Local schemes are underway at five centres in the North West, with a project based at Old Aldwinians RFC in Manchester already completed after a pre-Christmas start and others at the Epic Leisure Centre in Ellesmere Port, Warrington RFC, the Oakfield Centre in Formby and Newfield School in Crosby now in progress.

"We have around 90 youngsters involved across the five centres and the early feedback has been very good," says Dave Marwick, the Community Rugby Coach for North Manchester who is coordinating the scheme nationally: "Following the Aldwinians course we had six students - and two policemen who had been working with the lads - starting to play at the club, so in that respect it was a huge success.

"From the perspective of the RFU team involved, there's a really good feel about the project simply because there's much more to it than just teaching kids how to play rugby."

In addition to being given an introduction to rugby, the project also dovetails valuable education and life skills to vulnerable pupils excluded from school.

Working in two phases - the first starting in January 2010 and finishing in July 2010, the second starting in September 2010 and finishing in April 2011 - the project will deliver 120 intensive eight-week schemes across England, combining both physical rugby training and classroom learning including life, enterprise and financial skills.

Many of the youngsters targeted have some of the poorest rates of educational attainment and future employment as well as some of the highest rates of teenage pregnancy, drug and alcohol abuse and long term unemployment.

The partnership will work with disadvantaged young people aged 14 and 15, both male and female, aiming to reduce vandalism, violence, gang culture and fear of crime, educating participants in acceptable social behaviour and aggression management as well improving self-confidence.

The coaching programme will be delivered by RFU Community Rugby Coaches (CRCs), who have developed relationships with youth offending teams and local rugby clubs in their areas during an initial Try for Life pilot funded by Wooden Spoon, making them well placed to ensure the right partnerships are established to deliver a strong programme to those young people that need it most.

The classroom element will be delivered by Enterprise Education Trust (EET) trainers who have links with Pupil Referral Units, schools and business mentors throughout the country.

Barclays Spaces for Sports is a community sports programme which has created 200 sustainable sports sites in the UK in partnership with the Football Foundation, giving more than half a million people in disadvantaged communities the opportunity to benefit.
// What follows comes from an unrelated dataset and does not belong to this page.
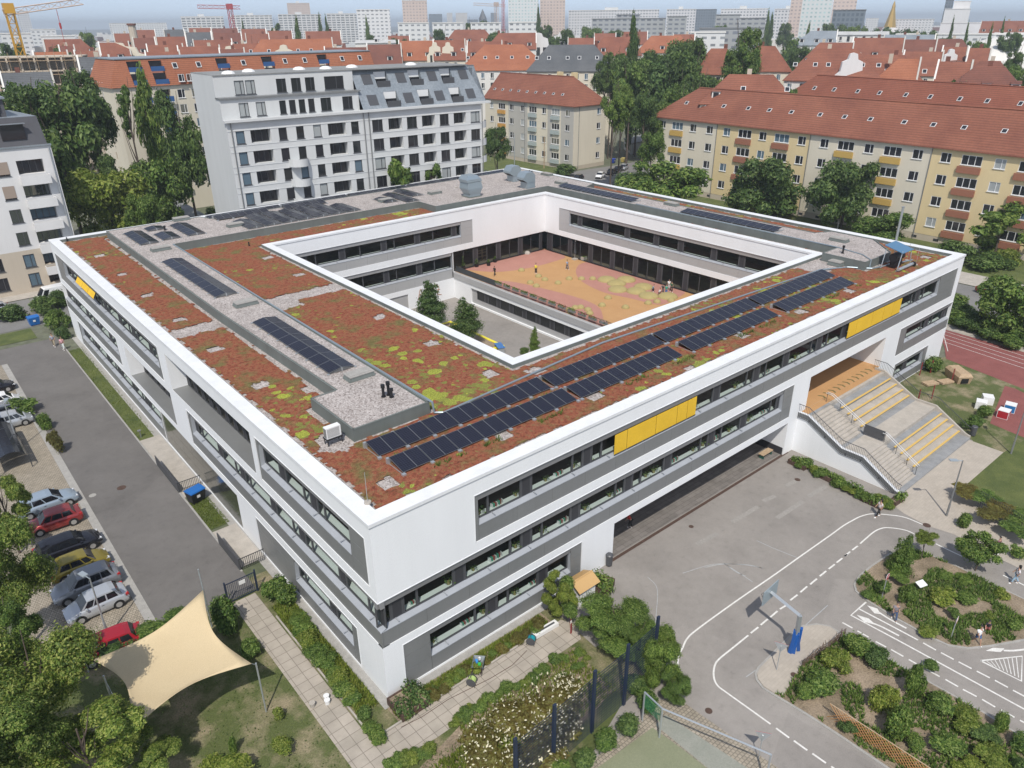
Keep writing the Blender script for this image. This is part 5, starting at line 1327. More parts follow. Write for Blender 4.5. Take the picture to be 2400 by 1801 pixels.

It was extended globally in 2008, with further sites and projects established in South Africa, the United States, UK, Spain and Zambia.

Jason Leonard OBE, Wooden Spoon lead ambassador and England's most capped rugby player, said: "Rugby is a contact sport which has a proven track record of helping young children manage their aggression, increase their aspirations and effort, and modify their behaviour for their own benefit and that of the communities from which they are drawn.
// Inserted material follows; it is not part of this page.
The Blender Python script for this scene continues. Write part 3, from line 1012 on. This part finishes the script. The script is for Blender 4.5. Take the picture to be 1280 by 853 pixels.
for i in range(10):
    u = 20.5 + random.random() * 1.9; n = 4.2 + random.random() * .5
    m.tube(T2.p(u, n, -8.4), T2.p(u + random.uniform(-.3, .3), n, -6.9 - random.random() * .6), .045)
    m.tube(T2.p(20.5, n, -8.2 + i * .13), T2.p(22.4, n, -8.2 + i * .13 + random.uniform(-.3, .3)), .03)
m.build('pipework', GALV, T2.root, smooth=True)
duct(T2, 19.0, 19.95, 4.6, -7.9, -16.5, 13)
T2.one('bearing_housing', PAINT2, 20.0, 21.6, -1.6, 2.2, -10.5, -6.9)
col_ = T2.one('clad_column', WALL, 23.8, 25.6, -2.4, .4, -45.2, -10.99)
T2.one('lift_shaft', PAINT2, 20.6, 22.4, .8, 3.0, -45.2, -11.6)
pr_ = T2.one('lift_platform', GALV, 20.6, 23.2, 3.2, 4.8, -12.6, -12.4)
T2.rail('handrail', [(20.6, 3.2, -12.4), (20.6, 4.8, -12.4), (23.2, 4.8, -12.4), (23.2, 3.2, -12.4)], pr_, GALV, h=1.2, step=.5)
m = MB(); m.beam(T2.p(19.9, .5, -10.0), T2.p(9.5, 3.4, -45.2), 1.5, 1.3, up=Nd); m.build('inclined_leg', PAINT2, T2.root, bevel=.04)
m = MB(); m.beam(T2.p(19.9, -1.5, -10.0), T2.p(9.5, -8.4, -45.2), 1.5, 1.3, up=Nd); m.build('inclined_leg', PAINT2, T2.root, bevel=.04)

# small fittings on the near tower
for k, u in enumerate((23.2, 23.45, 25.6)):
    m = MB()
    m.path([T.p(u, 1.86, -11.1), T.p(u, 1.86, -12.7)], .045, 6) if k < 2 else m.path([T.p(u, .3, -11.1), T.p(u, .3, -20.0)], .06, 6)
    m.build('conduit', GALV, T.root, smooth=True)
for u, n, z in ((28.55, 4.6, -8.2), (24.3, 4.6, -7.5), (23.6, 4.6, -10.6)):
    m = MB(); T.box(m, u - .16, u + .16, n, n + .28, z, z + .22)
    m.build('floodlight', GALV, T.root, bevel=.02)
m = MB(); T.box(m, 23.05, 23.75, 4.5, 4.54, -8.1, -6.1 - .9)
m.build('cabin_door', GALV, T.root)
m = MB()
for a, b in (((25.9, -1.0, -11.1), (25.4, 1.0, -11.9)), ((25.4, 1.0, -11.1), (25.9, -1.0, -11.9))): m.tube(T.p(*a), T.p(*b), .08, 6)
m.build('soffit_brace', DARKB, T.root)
"From previous projects Spoon has found that rugby helps young people at risk of violence feel less threatened, it manages individual anger problems, and the discipline of the sport is helping young people fit into education and employment."

Nic Scott, RFU Equity, Inclusion and Safeguarding Manager, commented: "Our experience working with disadvantaged or excluded young people in the past, has demonstrated the positive impact of rugby as a mechanism for building trust, self-esteem and confidence in young people. To be part of this programme takes us closer to our goal of rugby as a wholly inclusive game and allows us not only to develop the rugby skills of participants, but also be part of helping them fulfil their potential as individuals."
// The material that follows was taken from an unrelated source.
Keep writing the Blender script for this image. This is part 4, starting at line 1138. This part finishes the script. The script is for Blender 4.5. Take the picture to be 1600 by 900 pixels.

Hannah Willis, Associate Director, Global Community Investment at Barclays, said: "We are delighted to be adding this initiative to the others we are working on as part of our Barclays Spaces for Sports programme. We know already from the feedback we are getting from our community sites and other projects the positive impact that opportunities through sport can deliver for young people, not only in terms of tackling issues such as crime and anti-social behaviour, but also in developing their skills and confidence and improving academic performance."

Ian Thompstone, Director of Operations at The Enterprise Education Trust, said: "I am naturally delighted with this exciting new joint initiative with Wooden Spoon, Barclays Spaces for Sports and the RFU. By working together The Enterprise Education Trust and The RFU will be able to show young people that the disciplines of sport and the business world are one and the same, they are interchangeable and are the disciplines required for success in any walk of life. I am convinced this initiative will make a huge difference to the participants."

The partnership will encourage young people to return to education, enter training programmes or secure employment. To assist with this, participants will gain academic credits which build towards formal qualifications. Barclays will also support training young people in how to look after their finances, as part of the Barclays Money Skills initiative.